Er is nu geen tijd om erover na te denken. Laat staan te antwoorden. Straks moet mijn gebutste autootje naar de schadehersteller. Maar eerst mag ik mij naar de tandarts haasten. Hopelijk gaat hij mij met een wortelkanaalbehandeling verlossen van hevige pijn die al weken doorzeurt en nu echt op een onaangenaam hoogtepunt is gekomen.
Terwijl de tandarts mijn kaak vanaf meerdere kanten verdooft en een blokje tussen m’n kiezen zet omdat ik ze kennelijk lang van elkaar zal moeten houden, probeer ik aan iets leuks te denken.
Er valt me een zin in: ‘Kus een kikker’. Mmm, is die gedachte gezellig genoeg? Hoe vaak heb ik als meisje kikkers gekust in de veronderstelling dat ik met prinsen te maken had? En waarom blijf je dan vaak te lang doorzoenen, ook als het je allang duidelijk is dat het amfibie aan je lippen nooit ontdooien zal?

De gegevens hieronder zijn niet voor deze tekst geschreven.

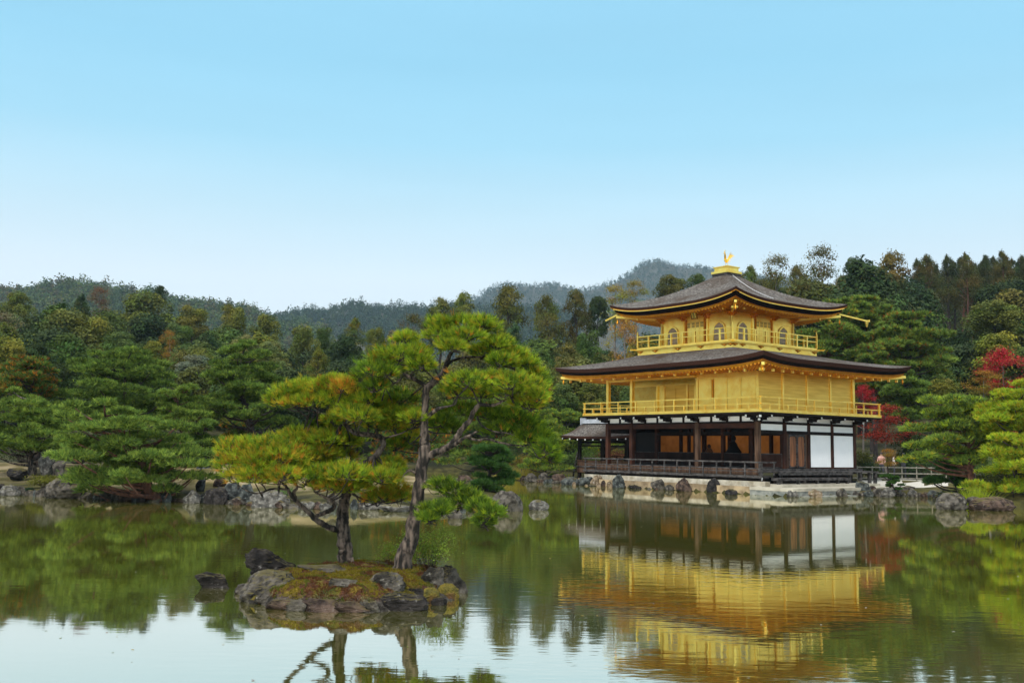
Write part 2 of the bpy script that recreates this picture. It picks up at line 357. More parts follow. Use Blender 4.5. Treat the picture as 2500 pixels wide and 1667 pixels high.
# frieze with white infill and brackets
def frieze(axis, knots, studs):
    for a, b_ in zip(knots[:-1], knots[1:]):
        g = Geo()
        if axis == 's': g.box(a, b_, -.03, .03, 3.805, 4.13)
        else: g.box(-.03, .03, a, b_, 3.815, 4.13)
        part('frieze_panel', g, M['plaster'])
    for a in studs:
        g = Geo()
        if axis == 's': g.box(a - .07, a + .07, -.07, .07, 3.802, 4.13)
        else: g.box(-.07, .07, a - .07, a + .07, 3.812, 4.13)
        part('frieze_stud', g, M['wood_dark'])
kS = [0.12, 2.06, 4.17, 6.29, 8.4, 9.55, 11.6]; frieze('s', kS, [1.11, 3.21, 5.31, 7.4, 2.06, 4.17, 6.29, 8.4, 9.55, 10.6, 11.6, .15])
frieze('e', [.12, B, 2 * B, 3 * B, EL - .08], [B, 2 * B, 3 * B, EL, .2])
def bracket(s, e, axis):
    g = Geo()
    def bx(o0, o1, a0, a1, z0, z1, m):
        if axis == 's': g.box(s + a0, s + a1, e - o1, e - o0, z0, z1, m)
        else: g.box(s - o1, s - o0, e + a0, e + a1, z0, z1, m)
    bx(.07, .26, -.14, .14, 3.83, 3.98, 0); bx(.07, .68, -.065, .065, 3.86, 3.97, 0); bx(.685, .70, -.06, .06, 3.865, 3.965, 1)
    bx(.26, .40, -.42, .42, 3.98, 4.08, 0); bx(.40, .94, -.06, .06, 4.0, 4.12, 0); bx(.945, .96, -.055, .055, 4.02, 4.12, 1)
    for a in (-.40, .32): bx(.25, .41, a, a + .09, 4.08, 4.15, 0)
    for a in (-.425, .415): bx(.28, .38, a, a + .012, 3.99, 4.07, 1)
    part('bracket', g, [M['wood_dark'], M['white_tip']])
for s in (2.13, 4.26, 6.39, 8.46, 9.585, 11.715, .0): bracket(s, 0, 's')
for e in (0, B, 2 * B, 3 * B, EL): bracket(0, e, 'e')
g = Geo()
for z0, o in ((3.88, .55), (4.04, .95)):
    d = o
    g.bar(P(0, 0, z0), P(-d, -d, z0), .13, .12, 0); g.bar(P(-d, -d, z0), P(-d - .02, -d - .02, z0), .12, .11, 1)
part('bracket', g, [M['wood_dark'], M['white_tip']])
# ---- veranda on the pond side
vz = .92; g = Geo()
g.box(-1.12, 12.75, -1.12, -.36, vz - .05, vz + .02)
for a in range(15): g.box(-1.0 + a * .98, -.90 + a * .98, -1.0, -.36, vz - .14, vz - .052)
g.box(-1.14, 12.77, -1.16, -1.121, vz - .10, vz + .03)
part('veranda_deck', g, M['wood_grey'])
g = Geo(); g.box(-.3, 12.3, -.42, -.362, .95, 1.28); part('veranda_riser', g, M['wood_column'])
g = Geo()
for a in (-.97, 1.1, 3.2, 4.9, 6.5, 9.0, 11.0, 12.6): g.box(a - .075, a + .075, -1.05, -.90, .30, vz - .15)
g.box(-1.1, 12.7, -.98, -.86, vz - .28, vz - .142)
part('veranda_posts', g, M['wood_dark'])
g = Geo()
for i in range(15):
    a = -.97 + i * (13.60 / 14); g.box(a - .035, a + .035, -1.09, -1.03, vz + .022, 1.59)
g.box(-1.10, 12.85, -1.10, -1.02, 1.60, 1.68); g.box(-1.0, 12.7, -1.08, -1.04, 1.28, 1.33); g.box(-1.0, 12.7, -1.08, -1.04, 1.14, 1.18)
for a in (-.02,): g.box(-1.09, -1.03, a - .035, a + .035, vz + .022, 1.59)
g.box(-1.10, -1.02, -1.018, .12, 1.60, 1.68); g.box(-1.08, -1.04, -1.028, -.05, 1.28, 1.33); g.box(-1.08, -1.04, -1.028, -.05, 1.14, 1.18)
part('veranda_railing', g, M['wood_grey'])
g = Geo(); g.box(-1.05, -.90, -1.05, -.90, .12, 1.60, 0); g.box(-1.07, -1.052, -1.02, -.93, .70, .86, 1); part('corner_post', g, [M['wood_grey'], M['white_tip']])
# east deck and the lower step bench
g = Geo(); g.box(-1.30, -.36, .06, 9.0, 1.10, 1.18)
for a in (.4, 2.4, 4.4, 6.4): g.box(-1.2, -1.08, a, a + .12, .55, 1.095)
g.box(-1.29, -1.24, .1, 6.6, .98, 1.095)
for a in (7.3, 8.2, 8.75): g.box(-1.26, -1.10, a, a + .15, .30, 1.095)
part('east_deck', g, M['wood_grey'])
g = Geo(); g.box(-.95, -.9, .1, 7.0, .5, 1.08); part('deck_skirt', g, M['wood_dark'])
g = Geo(); g.box(-1.95, -1.50, -.8, 5.4, .72, .86)
for a in (-.7, .9, 2.5, 4.3, 5.15): g.box(-1.9, -1.76, a, a + .14, .43, .715)
part('step_bench', g, M['wood_grey'])
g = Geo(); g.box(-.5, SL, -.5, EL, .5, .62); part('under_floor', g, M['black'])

# ---- second storey
zb = 4.16
g = Geo(); b_ = 1.12
g.box(-b_, SL + b_, -b_, EL + b_, zb, 4.245, 1); g.box(-b_ - .02, SL + b_ + .02, -b_ - .02, EL + b_ + .02, 4.248, 4.335, 0)
g.box(-.75, SL + .75, -.75, EL + .75, 4.08, 4.158, 1)
part('balcony_floor', g, [M['gold'], M['wood_dark']])
def rail(g, p, q, z0, z1, w_):
    g.bar((p[0], p[1], (z0 + z1) / 2), (q[0], q[1], (z0 + z1) / 2), w_, z1 - z0)
def balcony_rail(o, zf, ztop, zmid, nS, nE, s0, s1, e0, e1, post_r, ext, tall=None, short=True, name='balcony_railing'):
    """four-sided railing: posts, top, middle and foot rails"""
    g = Geo()
    cn = [(s0, e0), (s1, e0), (s1, e1), (s0, e1)]
    for i in range(4):
        a, b2 = cn[i], cn[(i + 1) % 4]; n_ = nS if i % 2 == 0 else nE
        d = np.array(b2) - np.array(a); ln = np.linalg.norm(d); d = d / ln
        p = np.array(a) - d * ext; q = np.array(b2) + d * ext
        dz = .003 * (i % 2)
        for z_0, z_1, ww in ((ztop - .055, ztop, .06), (zmid - .05, zmid, .055), (zf, zf + .07, .08)):
            rail(g, P(*p, 0)[:2], P(*q, 0)[:2], z_0 + dz, z_1 + dz, ww)
        for k in range(1, n_):
            c = np.array(a) + d * ln * k / n_
            g.box(c[0] - post_r, c[0] + post_r, c[1] - post_r, c[1] + post_r, zf + .071, ztop - .056)
        if short:
            for k in range(n_):
                c = np.array(a) + d * ln * (k + .5) / n_
                g.box(c[0] - post_r, c[0] + post_r, c[1] - post_r, c[1] + post_r, zf + .071, zmid - .051)
        g.box(a[0] - .045, a[0] + .045, a[1] - .045, a[1] + .045, zf + .075, tall if tall else ztop - .06)
        if tall:
            g.lathe([(.05, 0), (.055, .03), (.035, .05), (.05, .09), (.045, .13), (.012, .19), (.004, .24)], P(a[0], a[1], tall), 10)
    part(name, g, M['gold'])
balcony_rail(1.05, 4.34, 5.06, 4.71, 9, 7, -1.05, SL + 1.05, -1.05, EL + 1.05, .032, .12)
for s in colsS[2:]:
    g = Geo(); g.box(s - .10, s + .10, -.10, .10, 4.34, 6.50); part('gilded_column', g, M['gold'])
for s, e in ((SL, B), (SL, EL), (0, EL)):
    g = Geo(); g.box(s - .1, s + .1, e - .1, e + .1, 4.34, 6.50); part('gilded_column', g, M['gold'])
for k in range(5):
    g = Geo(); g.box(-.045, .10, k * B - (.07 if k else 0), k * B + .07, 4.34, 6.50); part('gilded_column', g, M['gold'])
for k in range(4):
    g = Geo(); g.box(.0, .06, k * B + .075, (k + 1) * B - .075, 4.345, 6.5); part('wall_panel', g, M['gold_blind'])
# shuttered room at the south-east: frame, louvred panels
g = Geo(); g.box(.101, 4.36, .03, .09, 6.20, 6.52); part('wall_panel', g, M['gold'])
g = Geo(); g.box(.02, 4.40, -.05, .028, 6.20, 6.27); g.box(4.22, 4.36, -.03, .09, 4.34, 6.199); part('shutter_frame', g, M['gold'])
knots = [.11, 1.11, 2.09, 3.07, 4.21]
for a, b2 in zip(knots[:-1], knots[1:]):
    g = Geo(); g.box(a + .012, b2 - .012, .01, .06, 4.345, 6.195)
    n_ = 26
    for i in range(n_):
        z = 4.40 + i * (1.74 / n_); g.box(a + .05, b2 - .05, -.012, .009, z, z + .035)
    part('shutter', g, M['gold'])
g = Geo(); g.box(3.06, 3.20, -.04, -.013, 5.15, 6.15); part('shutter_frame', g, M['gold_shaded'])
# recessed inner wall
g = Geo(); g.box(4.36, 11.7, B + .02, B + .08, 4.34, 6.55); part('wall_panel', g, M['gold'])
g = Geo(); g.box(4.30, 4.36, .09, B, 4.34, 6.52); part('wall_panel', g, M['gold'])
g = Geo(); g.box(4.40, 11.7, B - .06, B + .019, 6.14, 6.24); g.box(4.4, 11.7, B - .06, B + .018, 4.34, 4.46)
for a in (9.55, 8.95, 7.02, 6.36): g.box(a - .07, a + .07, B - .07, B + .017, 4.461, 6.139)
part('door_frame', g, M['gold'])
for a, b2 in ((8.0, 8.86), (7.11, 7.97), (6.45, 6.93)):
    g = Geo(); g.box(a, b2, B - .02, B + .016, 4.465, 6.135); part('sliding_door', g, M['gold_blind'])
g = Geo(); g.box(9.66, 11.6, B - .012, B + .015, 5.26, 6.12, 1)
for i in range(27): a = 9.66 + i * 1.94 / 26; g.box(a - .010, a + .010, B - .05, B - .013, 5.26, 6.12, 0)
for i in range(14): z = 5.26 + i * .86 / 13; g.box(9.66, 11.6, B - .048, B - .014, z - .010, z + .010, 0)
g.box(9.62, 11.64, B - .06, B - .012, 5.16, 5.245, 0)
part('lattice_window', g, [M['gold'], M['lattice_back']])
g = Geo(); g.box(9.62, 11.64, B - .03, B + .015, 4.47, 5.15)
for i in range(6): z = 4.5 + i * .11; g.box(9.64, 11.62, B - .045, B - .031, z, z + .05)
part('shutter', g, M['gold'])
g = Geo(); g.box(4.40, 9.48, -.07, .07, 6.34, 6.46); g.box(9.7, 11.6, -.07, .07, 6.34, 6.46); part('gilded_beam', g, M['gold'])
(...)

Ik zucht diep. Dat blijkt te kunnen met open mond. De tandarts denkt dat hij me pijn doet. Ik probeer nee te schudden en besluit me op de handen van de tandarts te concentreren. Dan valt het me op hoe vaardig, teder en aandachtig die vingers zijn.
Als ik na een uur opgelucht en nog behoorlijk verdoofd m’n autootje weg kan brengen, treft me de toewijding van de jongens in de garage. Met zichtbare liefde en devotie behandelen ze blik en ijzer.

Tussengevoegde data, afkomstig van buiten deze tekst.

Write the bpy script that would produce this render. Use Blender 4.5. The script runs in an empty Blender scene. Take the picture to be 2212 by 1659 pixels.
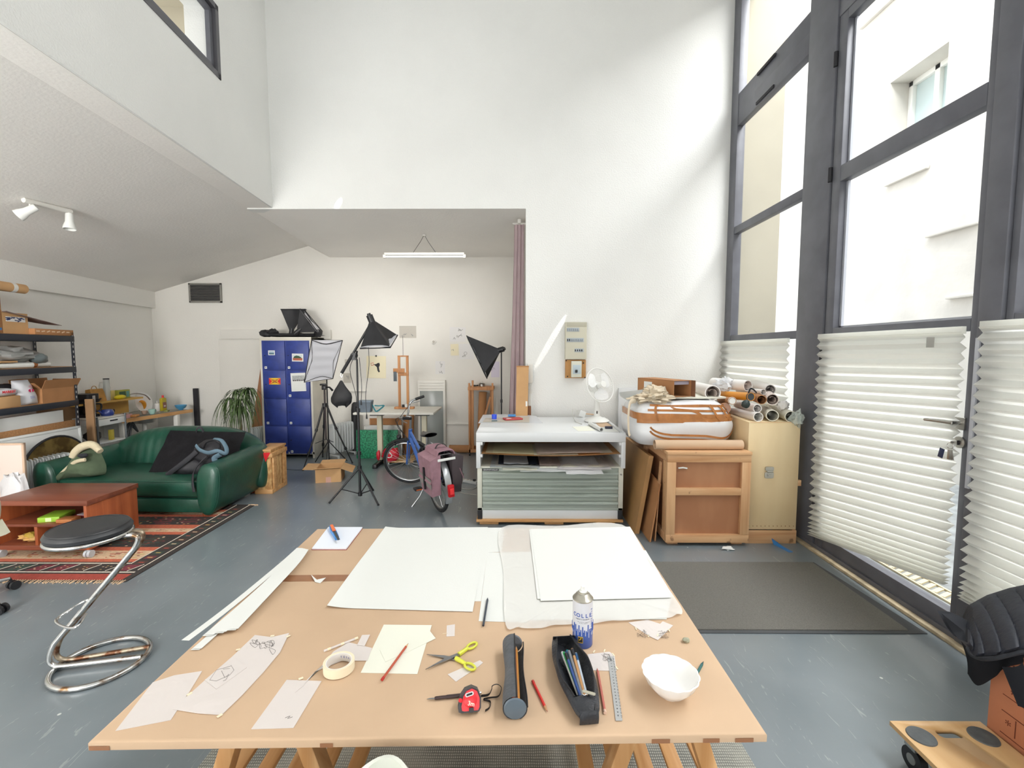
import bpy,bmesh,math,random
from mathutils import Vector,Matrix,Euler,noise
random.seed(7)
PI=math.pi
C=bpy.context.scene.collection
rad=math.radians
# ---------------------------------------------------------------- camera model (2212 x 1659 frame)
FPX=980.0
CAM=Vector((0,0,1.65))
CROT=Euler((rad(90-4.17),0,rad(0.35)),'XYZ').to_matrix()
def ray(px,py):
 return CROT@Vector(((px-1106)/FPX,-(py-829.5)/FPX,-1))
def F(px,py,z=0.0):
 d=ray(px,py);t=(z-CAM.z)/d.z;return CAM+d*t
def PY(px,py,Y):
 d=ray(px,py);return CAM+d*((Y-CAM.y)/d.y)
def PX(px,py,X):
 d=ray(px,py);return CAM+d*((X-CAM.x)/d.x)
def PP(px,py,p,n):
 d=ray(px,py);p=Vector(p);n=Vector(n);return CAM+d*((p-CAM).dot(n)/d.dot(n))
cam_d=bpy.data.cameras.new('camera');cam_d.sensor_width=36;cam_d.lens=FPX/2212*36
cam_d.clip_start=0.02;cam_d.clip_end=200
cam=bpy.data.objects.new('camera',cam_d);C.objects.link(cam)
cam.location=CAM;cam.rotation_euler=CROT.to_euler()
bpy.context.scene.camera=cam
# ---------------------------------------------------------------- materials
def hx(h):
 h=h.lstrip('#');r=[]
 for i in (0,2,4):
  c=int(h[i:i+2],16)/255
  r.append(c/12.92 if c<=0.04045 else ((c+0.055)/1.055)**2.4)
 return (r[0],r[1],r[2],1)
_M={}
def mat(name,col,rough=0.6,metal=0.0,var=0.0,vscale=8.0,bump=0.0,bscale=60.0,col2=None,spec=0.5,
  stretch=None,coat=0.0,trans=0.0,alpha=1.0,sheen=0.0,vlo=0.35,vhi=0.65,detail=4.0,subsurf=0.0,coords='Object'):
 """principled material; noise mixes col with col2 (or a darker/lighter col)"""
 if name in _M: return _M[name]
 m=bpy.data.materials.new(name);m.use_nodes=True;nt=m.node_tree;N=nt.nodes;L=nt.links
 b=N['Principled BSDF']
 c=hx(col) if isinstance(col,str) else col
 b.inputs['Base Color'].default_value=c
 b.inputs['Roughness'].default_value=rough;b.inputs['Metallic'].default_value=metal
 b.inputs['Specular IOR Level'].default_value=spec
 b.inputs['Coat Weight'].default_value=coat;b.inputs['Coat Roughness'].default_value=0.1
 b.inputs['Transmission Weight'].default_value=trans;b.inputs['Alpha'].default_value=alpha
 b.inputs['Sheen Weight'].default_value=sheen
 m.diffuse_color=c
 tc=None
 def coord():
  t=N.new('ShaderNodeTexCoord');mp=N.new('ShaderNodeMapping');L.new(t.outputs[coords],mp.inputs[0])
  if stretch: mp.inputs['Scale'].default_value=stretch
  return mp.outputs[0]
 if var>0 or col2:
  tc=coord()
  n=N.new('ShaderNodeTexNoise');n.inputs['Scale'].default_value=vscale;n.inputs['Detail'].default_value=detail
  L.new(tc,n.inputs['Vector'])
  cr=N.new('ShaderNodeValToRGB');L.new(n.outputs['Fac'],cr.inputs[0])
  cr.color_ramp.elements[0].position=vlo;cr.color_ramp.elements[1].position=vhi
  c2=hx(col2) if col2 else tuple([min(1,x*(1+var)) for x in c[:3]])+(1,)
  c1=c if col2 else tuple([x*(1-var) for x in c[:3]])+(1,)
  cr.color_ramp.elements[0].color=c1;cr.color_ramp.elements[1].color=c2
  L.new(cr.outputs[0],b.inputs['Base Color'])
 if bump>0:
  if tc is None: tc=coord()
  n2=N.new('ShaderNodeTexNoise');n2.inputs['Scale'].default_value=bscale;n2.inputs['Detail'].default_value=3
  L.new(tc,n2.inputs['Vector'])
  bp=N.new('ShaderNodeBump');bp.inputs['Strength'].default_value=bump;bp.inputs['Distance'].default_value=0.01
  L.new(n2.outputs['Fac'],bp.inputs['Height']);L.new(bp.outputs[0],b.inputs['Normal'])
 _M[name]=m
 return m
def wood(name,c1,c2,axis='z',scale=3.0,rough=0.55,knots=False,contrast=(0.3,0.7)):
 if name in _M: return _M[name]
 m=mat(name,c1,rough=rough);nt=m.node_tree;N=nt.nodes;L=nt.links;b=N['Principled BSDF']
 t=N.new('ShaderNodeTexCoord');mp=N.new('ShaderNodeMapping');L.new(t.outputs['Object'],mp.inputs[0])
 s={'x': (0.06,1,1),'y': (1,0.06,1),'z': (1,1,0.06)}[axis]
 mp.inputs['Scale'].default_value=s
 n=N.new('ShaderNodeTexNoise');n.inputs['Scale'].default_value=scale*8;n.inputs['Detail'].default_value=6
 n.inputs['Distortion'].default_value=0.6
 L.new(mp.outputs[0],n.inputs['Vector'])
 cr=N.new('ShaderNodeValToRGB');L.new(n.outputs['Fac'],cr.inputs[0])
 cr.color_ramp.elements[0].position=contrast[0];cr.color_ramp.elements[1].position=contrast[1]
 cr.color_ramp.elements[0].color=hx(c1);cr.color_ramp.elements[1].color=hx(c2)
 out=cr.outputs[0]
 if knots:
  n3=N.new('ShaderNodeTexNoise');n3.inputs['Scale'].default_value=9;n3.inputs['Detail'].default_value=3
  L.new(t.outputs['Object'],n3.inputs['Vector'])
  c3=N.new('ShaderNodeValToRGB');L.new(n3.outputs['Fac'],c3.inputs[0])
  c3.color_ramp.elements[0].position=0.66;c3.color_ramp.elements[1].position=0.72
  c3.color_ramp.elements[0].color=(0,0,0,1);c3.color_ramp.elements[1].color=(.7,.7,.7,1)
  mx=N.new('ShaderNodeMix');mx.data_type='RGBA';L.new(c3.outputs[0],mx.inputs[0]);L.new(out,mx.inputs[6])
  mx.inputs[7].default_value=hx('#6b4528');out=mx.outputs[2]
 L.new(out,b.inputs['Base Color'])
 return m
def shader_glass(name,tint='#ffffff',rough=0.0):
 """thin clear pane: mostly transparent with a faint reflection"""
 if name in _M: return _M[name]
 m=bpy.data.materials.new(name);m.use_nodes=True;nt=m.node_tree;N=nt.nodes;L=nt.links
 N.remove(N['Principled BSDF']);o=N['Material Output']
 tr=N.new('ShaderNodeBsdfTransparent');tr.inputs[0].default_value=hx(tint)
 gl=N.new('ShaderNodeBsdfGlossy');gl.inputs['Roughness'].default_value=0.02+rough
 lw=N.new('ShaderNodeLayerWeight');lw.inputs['Blend'].default_value=0.5
 pw=N.new('ShaderNodeMath');pw.operation='POWER';pw.inputs[1].default_value=5;L.new(lw.outputs['Facing'],pw.inputs[0])
 ml=N.new('ShaderNodeMath');ml.operation='MULTIPLY_ADD';ml.inputs[1].default_value=.3;ml.inputs[2].default_value=.03;L.new(pw.outputs[0],ml.inputs[0])
 mx=N.new('ShaderNodeMixShader');L.new(ml.outputs[0],mx.inputs[0]);L.new(tr.outputs[0],mx.inputs[1]);L.new(gl.outputs[0],mx.inputs[2])
 L.new(mx.outputs[0],o.inputs[0]);_M[name]=m
 return m
def shader_film(name,col,opac=0.5,rough=0.35,tl=0.3):
 """semi-transparent film / tracing paper"""
 if name in _M: return _M[name]
 m=bpy.data.materials.new(name);m.use_nodes=True;nt=m.node_tree;N=nt.nodes;L=nt.links
 b=N['Principled BSDF'];o=N['Material Output'];b.inputs['Base Color'].default_value=hx(col)
 b.inputs['Roughness'].default_value=rough
 tr=N.new('ShaderNodeBsdfTransparent')
 t=N.new('ShaderNodeTexCoord');n=N.new('ShaderNodeTexNoise');n.inputs['Scale'].default_value=9;n.inputs['Distortion'].default_value=1.5
 L.new(t.outputs['Object'],n.inputs['Vector'])
 bp=N.new('ShaderNodeBump');bp.inputs['Strength'].default_value=0.25;bp.inputs['Distance'].default_value=0.02
 L.new(n.outputs['Fac'],bp.inputs['Height']);L.new(bp.outputs[0],b.inputs['Normal'])
 mx=N.new('ShaderNodeMixShader');mx.inputs[0].default_value=opac
 L.new(tr.outputs[0],mx.inputs[1]);L.new(b.outputs[0],mx.inputs[2]);L.new(mx.outputs[0],o.inputs[0]);_M[name]=m
 return m
def shader_transl(name,col,tl=0.5):
 if name in _M: return _M[name]
 m=bpy.data.materials.new(name);m.use_nodes=True;nt=m.node_tree;N=nt.nodes;L=nt.links
 b=N['Principled BSDF'];o=N['Material Output'];b.inputs['Base Color'].default_value=hx(col);b.inputs['Roughness'].default_value=0.8
 tr=N.new('ShaderNodeBsdfTranslucent');tr.inputs[0].default_value=hx(col)
 mx=N.new('ShaderNodeMixShader');mx.inputs[0].default_value=tl
 L.new(b.outputs[0],mx.inputs[1]);L.new(tr.outputs[0],mx.inputs[2]);L.new(mx.outputs[0],o.inputs[0]);_M[name]=m
 return m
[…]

Kus een kikker. De vaklieden van deze ochtend doen niet anders. Door hun liefdevolle aandacht kussen ze kikkers tot prinsen. Of kikkerinnen tot prinsessen. Net hoe je het bekijkt natuurlijk.
Ik besluit mijn vroegere leraar te antwoorden dat ik graag kom pianospelen. Gewoon even hard studeren, dan lukt het vast wel.
De lente nodigt ons uit om onze verborgen geraakte passie af te stoffen. Laten we kikkerkussertje spelen!